Leave out any pictures and transcribe all other data below exactly.

↓↓↓

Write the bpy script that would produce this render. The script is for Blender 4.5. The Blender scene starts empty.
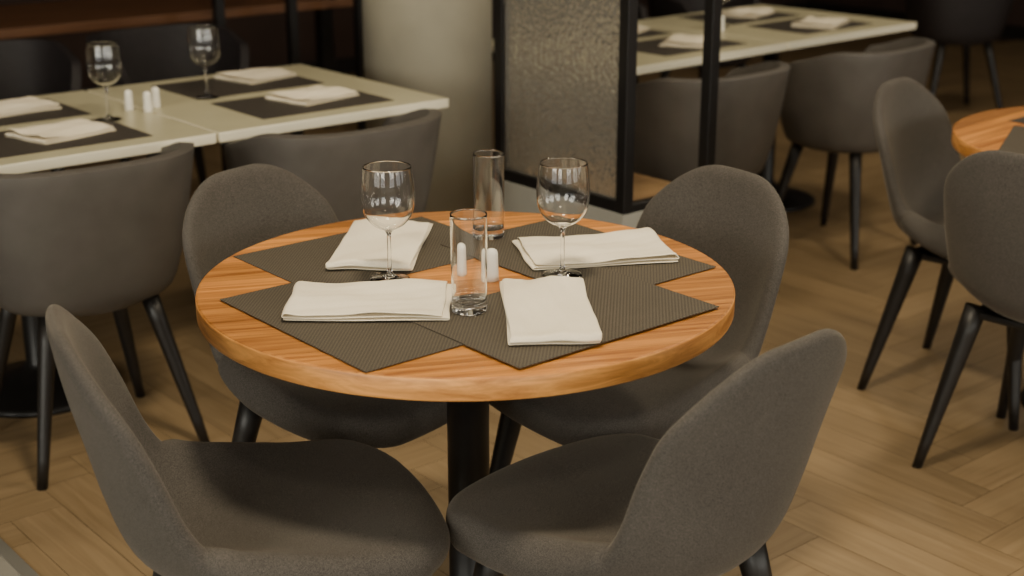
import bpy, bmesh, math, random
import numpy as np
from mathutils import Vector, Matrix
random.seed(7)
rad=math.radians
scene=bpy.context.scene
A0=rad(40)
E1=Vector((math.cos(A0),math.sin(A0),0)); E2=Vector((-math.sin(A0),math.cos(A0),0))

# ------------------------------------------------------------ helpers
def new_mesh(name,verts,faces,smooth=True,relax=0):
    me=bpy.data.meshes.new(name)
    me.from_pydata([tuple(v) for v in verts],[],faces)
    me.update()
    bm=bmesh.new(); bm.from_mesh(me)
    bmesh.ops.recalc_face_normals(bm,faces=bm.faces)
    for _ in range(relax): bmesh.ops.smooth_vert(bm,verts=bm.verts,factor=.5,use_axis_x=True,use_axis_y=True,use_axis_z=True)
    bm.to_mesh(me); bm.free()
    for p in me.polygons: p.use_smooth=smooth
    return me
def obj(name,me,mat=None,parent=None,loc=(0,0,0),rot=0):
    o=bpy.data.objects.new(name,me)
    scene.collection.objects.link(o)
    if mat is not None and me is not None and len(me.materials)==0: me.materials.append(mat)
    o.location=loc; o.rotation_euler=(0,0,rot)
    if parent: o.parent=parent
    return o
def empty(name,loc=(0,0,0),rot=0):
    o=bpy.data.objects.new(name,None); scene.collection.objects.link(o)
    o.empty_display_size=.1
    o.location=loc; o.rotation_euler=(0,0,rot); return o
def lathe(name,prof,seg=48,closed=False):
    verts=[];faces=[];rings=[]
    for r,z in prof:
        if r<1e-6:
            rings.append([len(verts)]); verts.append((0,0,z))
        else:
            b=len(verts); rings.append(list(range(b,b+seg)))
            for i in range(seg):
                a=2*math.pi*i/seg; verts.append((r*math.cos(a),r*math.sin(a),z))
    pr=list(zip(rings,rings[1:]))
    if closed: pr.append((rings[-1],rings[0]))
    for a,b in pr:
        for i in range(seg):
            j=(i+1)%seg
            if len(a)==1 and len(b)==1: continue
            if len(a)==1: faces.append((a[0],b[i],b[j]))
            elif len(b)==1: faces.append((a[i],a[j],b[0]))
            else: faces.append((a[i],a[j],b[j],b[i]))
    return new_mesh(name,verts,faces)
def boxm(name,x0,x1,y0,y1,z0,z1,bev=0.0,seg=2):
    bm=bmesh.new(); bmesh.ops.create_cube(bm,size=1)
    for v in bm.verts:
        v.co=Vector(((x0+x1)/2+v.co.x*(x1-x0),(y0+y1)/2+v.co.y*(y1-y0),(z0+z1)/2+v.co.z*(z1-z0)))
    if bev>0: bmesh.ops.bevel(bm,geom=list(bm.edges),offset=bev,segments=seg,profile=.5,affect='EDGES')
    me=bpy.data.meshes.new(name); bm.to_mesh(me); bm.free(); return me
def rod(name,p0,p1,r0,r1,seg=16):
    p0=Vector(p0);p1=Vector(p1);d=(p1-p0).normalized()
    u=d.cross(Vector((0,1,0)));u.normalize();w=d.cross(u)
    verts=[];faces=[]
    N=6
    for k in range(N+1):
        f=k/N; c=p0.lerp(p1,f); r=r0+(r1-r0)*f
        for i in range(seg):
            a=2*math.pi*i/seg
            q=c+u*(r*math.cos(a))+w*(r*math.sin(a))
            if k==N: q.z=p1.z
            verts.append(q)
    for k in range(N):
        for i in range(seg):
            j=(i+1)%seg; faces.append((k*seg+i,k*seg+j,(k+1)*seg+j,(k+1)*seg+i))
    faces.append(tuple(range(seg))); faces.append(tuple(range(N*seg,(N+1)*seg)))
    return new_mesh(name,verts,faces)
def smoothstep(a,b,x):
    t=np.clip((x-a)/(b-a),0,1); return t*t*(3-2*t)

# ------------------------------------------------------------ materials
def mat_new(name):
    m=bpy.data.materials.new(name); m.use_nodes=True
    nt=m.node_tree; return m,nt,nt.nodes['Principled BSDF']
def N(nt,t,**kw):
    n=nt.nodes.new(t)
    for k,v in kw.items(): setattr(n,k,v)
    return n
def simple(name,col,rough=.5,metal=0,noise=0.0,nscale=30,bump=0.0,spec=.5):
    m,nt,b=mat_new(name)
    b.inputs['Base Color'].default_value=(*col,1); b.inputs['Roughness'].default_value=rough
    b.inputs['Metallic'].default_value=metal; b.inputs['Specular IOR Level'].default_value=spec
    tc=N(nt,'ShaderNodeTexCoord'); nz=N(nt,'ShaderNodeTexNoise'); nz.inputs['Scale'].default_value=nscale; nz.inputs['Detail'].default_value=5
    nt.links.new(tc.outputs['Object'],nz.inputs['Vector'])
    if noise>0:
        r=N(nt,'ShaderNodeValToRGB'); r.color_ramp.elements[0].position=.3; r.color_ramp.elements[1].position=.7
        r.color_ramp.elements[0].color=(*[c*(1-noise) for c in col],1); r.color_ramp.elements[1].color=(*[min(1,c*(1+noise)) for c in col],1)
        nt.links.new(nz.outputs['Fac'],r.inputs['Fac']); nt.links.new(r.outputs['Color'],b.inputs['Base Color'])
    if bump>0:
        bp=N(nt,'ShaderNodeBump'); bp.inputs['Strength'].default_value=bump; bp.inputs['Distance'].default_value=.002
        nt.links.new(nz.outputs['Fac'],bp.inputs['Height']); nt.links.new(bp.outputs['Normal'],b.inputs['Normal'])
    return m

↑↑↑

Result of this task —
Write the bpy script that would produce this render. The script is for Blender 4.5. The Blender scene starts empty.
import bpy, bmesh, math, random
import numpy as np
from mathutils import Vector, Matrix
random.seed(7)
rad=math.radians
scene=bpy.context.scene
A0=rad(40)
E1=Vector((math.cos(A0),math.sin(A0),0)); E2=Vector((-math.sin(A0),math.cos(A0),0))

# ------------------------------------------------------------ helpers
def new_mesh(name,verts,faces,smooth=True,relax=0):
    me=bpy.data.meshes.new(name)
    me.from_pydata([tuple(v) for v in verts],[],faces)
    me.update()
    bm=bmesh.new(); bm.from_mesh(me)
    bmesh.ops.recalc_face_normals(bm,faces=bm.faces)
    for _ in range(relax): bmesh.ops.smooth_vert(bm,verts=bm.verts,factor=.5,use_axis_x=True,use_axis_y=True,use_axis_z=True)
    bm.to_mesh(me); bm.free()
    for p in me.polygons: p.use_smooth=smooth
    return me
def obj(name,me,mat=None,parent=None,loc=(0,0,0),rot=0):
    o=bpy.data.objects.new(name,me)
    scene.collection.objects.link(o)
    if mat is not None and me is not None and len(me.materials)==0: me.materials.append(mat)
    o.location=loc; o.rotation_euler=(0,0,rot)
    if parent: o.parent=parent
    return o
def empty(name,loc=(0,0,0),rot=0):
    o=bpy.data.objects.new(name,None); scene.collection.objects.link(o)
    o.empty_display_size=.1
    o.location=loc; o.rotation_euler=(0,0,rot); return o
def lathe(name,prof,seg=48,closed=False):
    verts=[];faces=[];rings=[]
    for r,z in prof:
        if r<1e-6:
            rings.append([len(verts)]); verts.append((0,0,z))
        else:
            b=len(verts); rings.append(list(range(b,b+seg)))
            for i in range(seg):
                a=2*math.pi*i/seg; verts.append((r*math.cos(a),r*math.sin(a),z))
    pr=list(zip(rings,rings[1:]))
    if closed: pr.append((rings[-1],rings[0]))
    for a,b in pr:
        for i in range(seg):
            j=(i+1)%seg
            if len(a)==1 and len(b)==1: continue
            if len(a)==1: faces.append((a[0],b[i],b[j]))
            elif len(b)==1: faces.append((a[i],a[j],b[0]))
            else: faces.append((a[i],a[j],b[j],b[i]))
    return new_mesh(name,verts,faces)
def boxm(name,x0,x1,y0,y1,z0,z1,bev=0.0,seg=2):
    bm=bmesh.new(); bmesh.ops.create_cube(bm,size=1)
    for v in bm.verts:
        v.co=Vector(((x0+x1)/2+v.co.x*(x1-x0),(y0+y1)/2+v.co.y*(y1-y0),(z0+z1)/2+v.co.z*(z1-z0)))
    if bev>0: bmesh.ops.bevel(bm,geom=list(bm.edges),offset=bev,segments=seg,profile=.5,affect='EDGES')
    me=bpy.data.meshes.new(name); bm.to_mesh(me); bm.free(); return me
def rod(name,p0,p1,r0,r1,seg=16):
    p0=Vector(p0);p1=Vector(p1);d=(p1-p0).normalized()
    u=d.cross(Vector((0,1,0)));u.normalize();w=d.cross(u)
    verts=[];faces=[]
    N=6
    for k in range(N+1):
        f=k/N; c=p0.lerp(p1,f); r=r0+(r1-r0)*f
        for i in range(seg):
            a=2*math.pi*i/seg
            q=c+u*(r*math.cos(a))+w*(r*math.sin(a))
            if k==N: q.z=p1.z
            verts.append(q)
    for k in range(N):
        for i in range(seg):
            j=(i+1)%seg; faces.append((k*seg+i,k*seg+j,(k+1)*seg+j,(k+1)*seg+i))
    faces.append(tuple(range(seg))); faces.append(tuple(range(N*seg,(N+1)*seg)))
    return new_mesh(name,verts,faces)
def smoothstep(a,b,x):
    t=np.clip((x-a)/(b-a),0,1); return t*t*(3-2*t)

# ------------------------------------------------------------ materials
def mat_new(name):
    m=bpy.data.materials.new(name); m.use_nodes=True
    nt=m.node_tree; return m,nt,nt.nodes['Principled BSDF']
def N(nt,t,**kw):
    n=nt.nodes.new(t)
    for k,v in kw.items(): setattr(n,k,v)
    return n
def simple(name,col,rough=.5,metal=0,noise=0.0,nscale=30,bump=0.0,spec=.5):
    m,nt,b=mat_new(name)
    b.inputs['Base Color'].default_value=(*col,1); b.inputs['Roughness'].default_value=rough
    b.inputs['Metallic'].default_value=metal; b.inputs['Specular IOR Level'].default_value=spec
    tc=N(nt,'ShaderNodeTexCoord'); nz=N(nt,'ShaderNodeTexNoise'); nz.inputs['Scale'].default_value=nscale; nz.inputs['Detail'].default_value=5
    nt.links.new(tc.outputs['Object'],nz.inputs['Vector'])
    if noise>0:
        r=N(nt,'ShaderNodeValToRGB'); r.color_ramp.elements[0].position=.3; r.color_ramp.elements[1].position=.7
        r.color_ramp.elements[0].color=(*[c*(1-noise) for c in col],1); r.color_ramp.elements[1].color=(*[min(1,c*(1+noise)) for c in col],1)
        nt.links.new(nz.outputs['Fac'],r.inputs['Fac']); nt.links.new(r.outputs['Color'],b.inputs['Base Color'])
    if bump>0:
        bp=N(nt,'ShaderNodeBump'); bp.inputs['Strength'].default_value=bump; bp.inputs['Distance'].default_value=.002
        nt.links.new(nz.outputs['Fac'],bp.inputs['Height']); nt.links.new(bp.outputs['Normal'],b.inputs['Normal'])
    return m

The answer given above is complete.